DYSPEPSIA GENERATION

We have seen the future, and it sucks.

How the FAA Killed Supersonic Flight—And How It Can Revive It

26th July 2016

Read it.

Very few of us have enjoyed the thrill and convenience of a supersonic flight. This is partly due to economics: Both the Concorde (1,350 mph) and the Soviet Union’s Tupolev Tu-44 (1,200 mph) faced early retirements for financial reasons.

But this does not explain why top airplane speeds have lagged behind for so many decades. Today, most airlines cruise at altitudes well below the speed of sound, with a standard Boeing 747-B clocking in at a ho-hum 570 mph cruising speed. My Mercatus Center colleagues Eli Dourado and Michael Kotrous recently dug into airspeed data compiled by Fédération Aéronautique Internationale (FAI), an international sports aviation measurement and standard-setting body. Their finding: Innovation in air travel speeds came to a grinding halt after Joerz’s still-unbroken record-setting feat in 1976.

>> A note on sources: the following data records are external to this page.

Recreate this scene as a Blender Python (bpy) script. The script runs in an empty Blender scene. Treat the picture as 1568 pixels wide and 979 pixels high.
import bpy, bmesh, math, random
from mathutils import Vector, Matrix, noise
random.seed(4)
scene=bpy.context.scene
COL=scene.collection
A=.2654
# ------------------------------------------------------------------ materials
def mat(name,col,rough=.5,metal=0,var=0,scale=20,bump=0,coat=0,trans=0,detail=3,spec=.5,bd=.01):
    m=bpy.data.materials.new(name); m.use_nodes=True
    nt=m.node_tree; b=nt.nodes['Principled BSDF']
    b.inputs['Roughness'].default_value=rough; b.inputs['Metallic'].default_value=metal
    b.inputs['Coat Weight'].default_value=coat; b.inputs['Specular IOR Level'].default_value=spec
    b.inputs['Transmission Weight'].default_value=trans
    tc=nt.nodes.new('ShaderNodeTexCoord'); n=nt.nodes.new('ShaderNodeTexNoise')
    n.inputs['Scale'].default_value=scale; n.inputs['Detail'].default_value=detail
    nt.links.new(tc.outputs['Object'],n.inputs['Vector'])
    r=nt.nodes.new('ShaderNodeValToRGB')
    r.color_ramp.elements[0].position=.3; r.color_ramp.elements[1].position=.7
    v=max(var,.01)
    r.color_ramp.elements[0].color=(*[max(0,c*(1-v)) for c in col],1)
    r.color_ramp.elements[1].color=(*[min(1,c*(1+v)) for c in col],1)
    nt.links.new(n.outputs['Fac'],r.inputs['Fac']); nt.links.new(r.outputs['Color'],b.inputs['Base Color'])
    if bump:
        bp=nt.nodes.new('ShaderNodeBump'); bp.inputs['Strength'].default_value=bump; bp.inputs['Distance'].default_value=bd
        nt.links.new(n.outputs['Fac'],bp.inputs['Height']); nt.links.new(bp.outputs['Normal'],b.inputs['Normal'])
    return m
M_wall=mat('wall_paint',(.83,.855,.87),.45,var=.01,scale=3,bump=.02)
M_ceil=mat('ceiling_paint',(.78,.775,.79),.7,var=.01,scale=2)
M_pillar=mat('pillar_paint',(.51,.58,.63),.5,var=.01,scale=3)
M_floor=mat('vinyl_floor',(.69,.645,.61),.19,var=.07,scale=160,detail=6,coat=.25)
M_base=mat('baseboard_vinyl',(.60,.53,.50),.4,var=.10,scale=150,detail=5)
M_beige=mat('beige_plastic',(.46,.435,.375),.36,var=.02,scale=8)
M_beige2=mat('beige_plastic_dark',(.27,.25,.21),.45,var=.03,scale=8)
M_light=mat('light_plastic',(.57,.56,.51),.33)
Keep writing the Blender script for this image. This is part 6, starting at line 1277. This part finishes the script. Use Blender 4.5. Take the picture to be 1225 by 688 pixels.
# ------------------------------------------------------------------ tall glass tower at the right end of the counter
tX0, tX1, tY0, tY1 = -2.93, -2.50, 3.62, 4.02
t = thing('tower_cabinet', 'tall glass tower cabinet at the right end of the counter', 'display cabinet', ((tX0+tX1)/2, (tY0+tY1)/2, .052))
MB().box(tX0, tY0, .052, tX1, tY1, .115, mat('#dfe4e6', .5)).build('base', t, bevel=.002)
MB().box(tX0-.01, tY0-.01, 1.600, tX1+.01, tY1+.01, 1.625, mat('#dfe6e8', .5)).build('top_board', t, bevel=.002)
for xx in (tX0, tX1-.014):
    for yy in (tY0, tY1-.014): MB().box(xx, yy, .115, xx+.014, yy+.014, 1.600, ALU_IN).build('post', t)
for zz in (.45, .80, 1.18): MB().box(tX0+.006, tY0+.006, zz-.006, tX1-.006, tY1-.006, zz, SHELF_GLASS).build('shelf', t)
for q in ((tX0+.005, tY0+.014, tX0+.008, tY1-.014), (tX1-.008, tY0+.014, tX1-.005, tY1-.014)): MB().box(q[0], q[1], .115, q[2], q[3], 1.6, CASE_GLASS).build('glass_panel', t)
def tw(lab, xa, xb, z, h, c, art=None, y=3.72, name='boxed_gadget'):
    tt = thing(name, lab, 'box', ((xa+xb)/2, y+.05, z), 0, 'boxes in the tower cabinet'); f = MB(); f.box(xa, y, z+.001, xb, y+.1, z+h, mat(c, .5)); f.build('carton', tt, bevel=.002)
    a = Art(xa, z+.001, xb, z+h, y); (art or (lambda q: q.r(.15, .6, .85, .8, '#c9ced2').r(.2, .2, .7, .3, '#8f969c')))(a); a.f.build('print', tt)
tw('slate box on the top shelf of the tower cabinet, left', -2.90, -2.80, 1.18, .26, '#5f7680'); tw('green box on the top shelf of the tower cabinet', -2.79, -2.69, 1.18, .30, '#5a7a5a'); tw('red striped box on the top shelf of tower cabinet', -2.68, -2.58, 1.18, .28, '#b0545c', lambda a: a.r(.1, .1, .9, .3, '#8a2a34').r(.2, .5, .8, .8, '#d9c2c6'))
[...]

You can thank the FAA for this continued mediocrity in air travel. In 1973, amid ample developments in supersonic flight, the FAA bizarrely decided to prohibit supersonic travel (SST) over the US. Why? When an aircraft travels faster than the speed of sound, it generates shock waves that become compressed into one super-loud “sonic boom.” The FAA and other civilian activists were concerned about the potential damage that SST flights could do to the environment or to civil infrastructure.

Unfortunately, evidence-based policy-making did not guide the FAA’s supersonic ban. Knee-jerk techno-skepticism did.